Except perhaps in spirit, the Cultural Affairs budget didn't get cut. That's the standing joke on executive these days, by the comment, "Take it out of Cultural Affairs." They don't always do it, but it's happened often enough to give the joke a cutting edge. Cultural Affairs had $6,000 not so long ago, last year it was $3,500 and now it's $3,000. Exec recently decided to increase the levy to the Students Arts Council: more money for culture? Not a bit of it, the cash came straight out of of Cultural Affairs.

But down to business. Sports Officer Peter Thrush gave a fine display of how to look involved by taking an early monopoly in a discussion of the Hello Sailor concert. The way he and others put it, you'd would think it was a clean open and shut case of the Arts Council taking VUWSA for a ride, but the valiant exec are having none of it. At issue was the question of who was doing whom a favour by having booze sold. Affliction with a simple case of pedantry all round, I'd say.

Capping is going to make a loss. Not that the capping controller, Spiro Anastasiou, is incompetent (the mere fact that he was able to pinpoint the exact amount of the loss in dollars and cents — $239.54 — must form a remarkable testimony to his ability) but for some reason the ball isn't expected to produce any revenue.

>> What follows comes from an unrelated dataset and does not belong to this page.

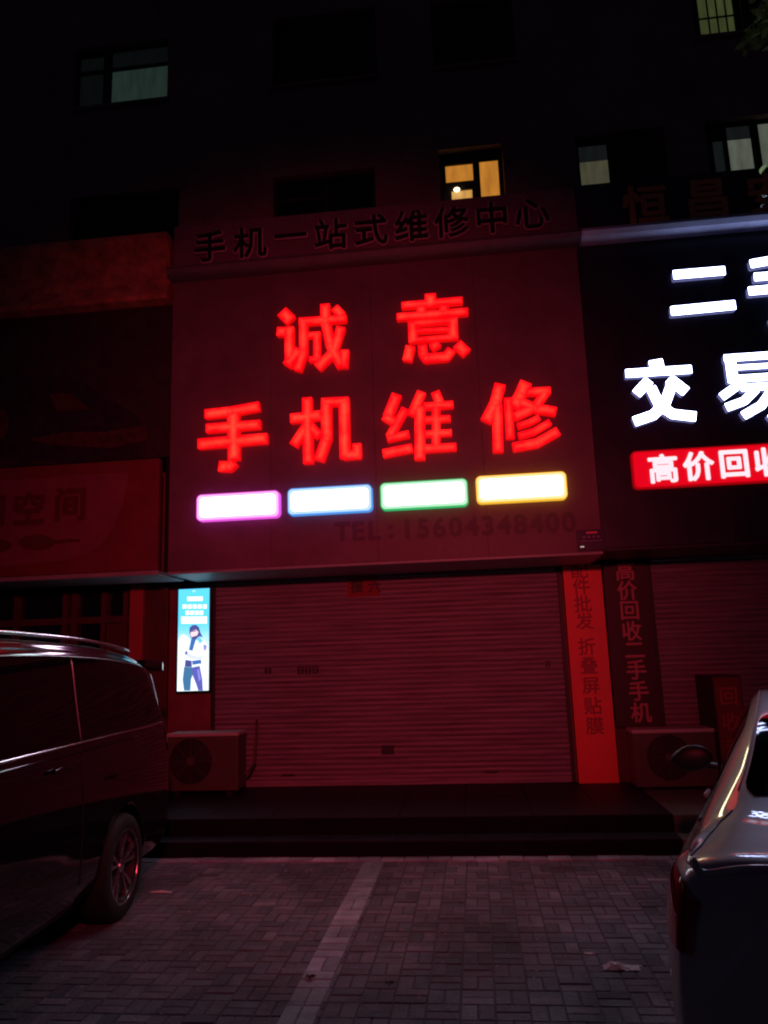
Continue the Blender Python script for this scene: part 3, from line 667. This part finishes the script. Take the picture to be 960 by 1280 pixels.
me = bpy.data.meshes.new('poster_print'); me.from_pydata(PV, [], PF)
ca = me.color_attributes.new('tone', 'FLOAT_COLOR', 'POINT'); ca.data.foreach_set('color', [q for c in PC for q in (*c, 1)])
loc(link('poster_print', me, attr_mat('backlit_print', 'tone', .3, strength=1.35), pb), pb)

# ================================================================ AIR CONDITIONERS
def ac(x0, y0, lab, wd=.80, h=.60, dp=.30, fx=.34, foot=.06):
    t = empty('air_conditioner', (x0+wd/2, y0+dp/2, PZ+.006), label=lab, cat='air conditioner', group='outdoor air conditioner units on the platform')
    z0 = PZ+.006+foot; cx, cz, r = x0+wd*fx, z0+h*.52, h*.40
    b = MB(); b.box((x0, y0, z0), (x0+wd, y0+dp, z0+h), .012); loc(b.build('casing', M['metalw'], t), t)
    b = MB(); b.box((x0-.006, y0-.008, z0+h-.03), (x0+wd+.006, y0+dp+.004, z0+h+.006), .006); loc(b.build('top_cover', mat('ac_top', (.55, .55, .55), .45), t), t)
    b = MB(); b.lathe([(-.003, .001), (-.003, r)], (cx, y0-.001, cz), 'y'); loc(b.build('fan_opening', M['acdark'], t), t)
    b = MB()
    for k in range(3):
        a = k*2.094
        b.prism([(cx+r*.2*math.cos(a), y0-.006, cz+r*.2*math.sin(a)), (cx+r*.85*math.cos(a+.1), y0-.006, cz+r*.85*math.sin(a+.1)), (cx+r*.82*math.cos(a+.9), y0-.006, cz+r*.82*math.sin(a+.9)), (cx+r*.2*math.cos(a+1.2), y0-.006, cz+r*.2*math.sin(a+1.2))], (0, .002, 0))
    loc(b.build('fan', M['black'], t), t)
    b = MB()
    for k in range(1, 9):
        R_ = r*k/8.; b.tube([(cx+R_*math.cos(a*math.pi/16), y0-.016, cz+R_*math.sin(a*math.pi/16)) for a in range(33)], .0028, 5)
    for k in range(8): a = k*math.pi/4; b.tube([(cx+.1*r*math.cos(a), y0-.018, cz+.1*r*math.sin(a)), (cx+r*math.cos(a), y0-.006, cz+r*math.sin(a))], .0028, 5)
    loc(b.build('fan_guard', M['ledge'] if False else M['metalw'], t), t)
    b = MB(); b.lathe([(-.022, .001), (-.022, r*.17), (-.012, r*.19)], (cx, y0, cz), 'y', 24); loc(b.build('fan_badge', M['metalw'], t), t)
    for xx in (x0+.08, x0+wd-.14):
        b = MB(); b.box((xx, y0+.02, PZ+.006), (xx+.06, y0+dp-.02, z0+.002), .004); loc(b.build('foot', M['black'], t), t)
_ac = ac
def ac(x0, y0, lab, wd=.80, *a):
    _ac(x0, y0, lab, wd, *a)
    t = [o for o in bpy.data.objects if o.name.startswith('air_conditioner') and o.get('label') == lab][0]
    b = MB(); b.tube([(x0+wd-.02, y0+.2, PZ+.2), (x0+wd+.05, y0+.22, PZ+.22), (x0+wd+.08, y0+.35, PZ+.30), (x0+wd+.07, y0+.5, PZ+.7), (x0+wd+.05, y0+.55, PZ+.75)], .016, 8); loc(b.build('hose', M['metalw'], t), t)
ac(-3.42, 8.42, 'old air conditioner unit on the platform below the lit poster')
ac(1.55, 8.42, 'air conditioner unit below the black banner, right side', .82, .56, .30, .42, .03)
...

"Do they anyway?" asked Thrush.

"Well I've made money on them," replied Treasurer Steve Underwood, momentarily distracted from loading another six rounds into his calculator. Thrush then tried a measure of financial scare tactics over the viability of balls in general, and one in particular he was associated with. So Underwood blew nonchalantly into the battery chamber of his machine and remarked, "He tried to blame me too, the bastard." Your humble reporter is not cognisant of all the facts but it could very well have been something to do with last year's Easter Tourney, for which Thrush's name is still held to be mud around the country. Nothing personal, Peter.